I have an Oracle procedure called P_CREATE_USER. It takes a single varchar2 parameter:
create or replace PROCEDURE
P_CREATE_USER (P_USERID varchar2)
...
I can run this from Oracle as EXEC P_CREATE_USER('MyUserId')
We have the Oracle server linked to our SQL Server.
I've tried:
EXECUTE('P_CREATE_USER(''MyUserId'')') AT ORACLE_SERVER
For my trouble, I get:
OLE DB provider "OraOLEDB.Oracle" for linked server "ORACLE_SERVER" returned message "ORA-00900: invalid SQL statement".
Msg 7215, Level 17, State 1, Line 1
Could not execute statement on remote server 'ORACLE_SERVER'.
I have tried a number of variants, using a space between P_CREATE_USER and the parameter instead of parenthesis.

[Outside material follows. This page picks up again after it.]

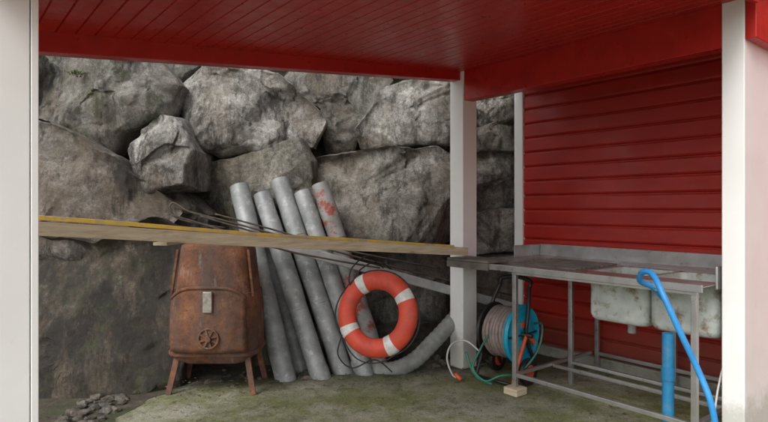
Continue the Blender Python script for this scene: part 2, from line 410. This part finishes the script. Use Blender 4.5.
# ---------- building with lean-to porch
house=empty('red_boathouse')
zc=lambda t:2.745+.085*t
lp=Vector((-1.48,2.4,0))-P0; LL=lp.dot(E1); TT=lp.dot(E2)
TW=-3.62
LC0,LC1=-.14,2.33
vs=[];fs=[]; w=.098; t=TW
while t<1.12:
    pr=[(t,.010),(t+.003,.010),(t+.009,0),(t+w-.003,0),(t+w,.010)]
    n=len(vs); dz=random.uniform(-.0012,.0012)
    for Lx in (LC0,LC1):
        for (a,d) in pr: vs.append(G(Lx,a,zc(a)+d+dz))
    for i in range(4): fs.append((n+i,n+i+1,n+i+6,n+i+5))
    t+=w
mesh_obj('ceiling_boards',vs,fs,M_ceil,house)
vs=[]
for Lx in (LC0-.03,LC1+.03):
    for a in (TW-.05,4.5):
        vs+= [G(Lx,a,zc(a)+.03),G(Lx,a,zc(a)+.14)]
fs=[(0,1,3,2),(4,6,7,5),(0,2,6,4),(1,5,7,3),(0,4,5,1),(2,3,7,6)]
mesh_obj('roof_deck',vs,fs,M_roof,house)
def sloped(name,L0,L1,t0,t1,lo0,lo1,hi,mat):
    vs=[]
    for (tt,lo) in ((t0,lo0),(t1,lo1)):
        for Lx in (L0,L1):
            vs+=[G(Lx,tt,zc(tt)-lo),G(Lx,tt,zc(tt)+hi)]
    return mesh_obj(name,vs,[(0,1,3,2),(4,6,7,5),(0,2,6,4),(1,5,7,3),(0,4,5,1),(2,3,7,6)],mat,house,bevel=.004)
sloped('rear_beam',-.13,-.03,TW,-.002,.115,.078,.02,M_ceil)
sloped('rear_fascia',LC0-.028,LC0-.004,TW-.04,1.1,.03,.03,.16,M_red)
sloped('front_fascia_left',LC1+.004,LC1+.028,TW-.04,-.05,.06,.06,.16,M_red)
boxes('side_beam',[(.002,2.143,.012,.13,2.48,2.76)],M_ceil,house)
boxes('rear_post',[(-.165,0,0,.185,.03,2.755)],M_white,house,.006)
boxes('front_post',[(2.145,2.27,0,.14,.03,2.755)],M_white,house,.006)
boxes('front_panel',[(2.15,2.266,.142,.55,.03,2.60)],M_white,house,.004)
boxes('front_beam',[(2.272,2.33,.003,1.2,2.50,2.80)],M_ceil,house)
WT=1.035; z=.14; bh=.148
vs=[];fs=[]; L0,L1=-.115,4.6
while z<3.3:
    pr=[(z,.022),(z+.008,.022),(z+.016,.008),(z+.03,.0),(z+bh-.012,.0),(z+bh-.002,.005),(z+bh,.022)]
    n=len(vs); m=len(pr)
    for Lx in (L0,L1):
        for (a,d) in pr: vs.append(G(Lx,WT+d,a))
    for i in range(m-1): fs.append((n+i,n+i+1,n+i+m+1,n+i+m))
    z+=bh
mesh_obj('siding',vs,fs,M_red,house)
boxes('core',[(-.15,4.6,WT+.025,4.2,.12,2.9)],M_red,house,0)
boxes('corner_board',[(-.20,-.115,WT-.022,WT+.12,.12,2.82)],M_white,house)
boxes('corner_board_return',[(-.222,-.2005,WT-.02,WT+.14,.12,2.82)],M_white,house)
boxes('foundation',[(-.16,4.6,WT-.03,4.2,-.05,.125)],M_conc,house,.01)
boxes('wall_cap',[(-.2,4.6,WT+.03,4.25,2.9,3.05)],M_roof,house,0)
boxes('left_post',[(LL-.16,LL,TT-.16,TT-.033,.03,zc(TT)+.005)],M_white,house,.003)
boxes('left_post_board',[(LL-.145,LL-.012,TT-.50,TT-.162,.03,zc(TT)+.0)],M_white,house,.003)
boxes('left_post_trim',[(LL-.16,LL+.004,TT-.028,TT,.03,zc(TT)+.005)],M_white,house,.003)
boxes('left_post_core',[(LL-.14,LL-.01,TT-.1,TT-.01,.03,zc(TT))],M_grey,house,0)

# ---------- plank rail
pa=S(5,227,2.72); pb=S(466,251.5,4.84)
rail=empty('plank_rail')
beam('front_plank',pa,pb,.045,.070,M_wood,rail,warp=.004)
off=Vector((-.02,.05,.050))
beam('yellow_plank',pa+off+Vector((0,0,.005)),pb+off+Vector((-.12,-.01,-.006)),.12,.024,M_yel,rail,warp=.006)
beam('rear_plank',pa+Vector((-.02,.09,-.0)),pb+Vector((-.06,.07,-.0)),.035,.066,M_dkwood,rail)
beam('cross_batten',S(160,244,3.35),S(184,241,3.65),.09,.02,M_wood,rail)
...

I've tried using @P_USERID=''MyUserId''. I have no problem running parameterless procedures this way, but I can't see to figure out how to pass a string...
Update: The UserId used for the linked server has permissions to run this procedure and can run it directly from Oracle. This is not a permissions issue. As best I can tell, the parameter is the only thing causing a problem.
create or replace procedure P_CREATE_USER_test as puserid varchar2(30):='MyUserId'; begin P_CREATE_USER(puserid); end;and call it from ms sql and see what happens.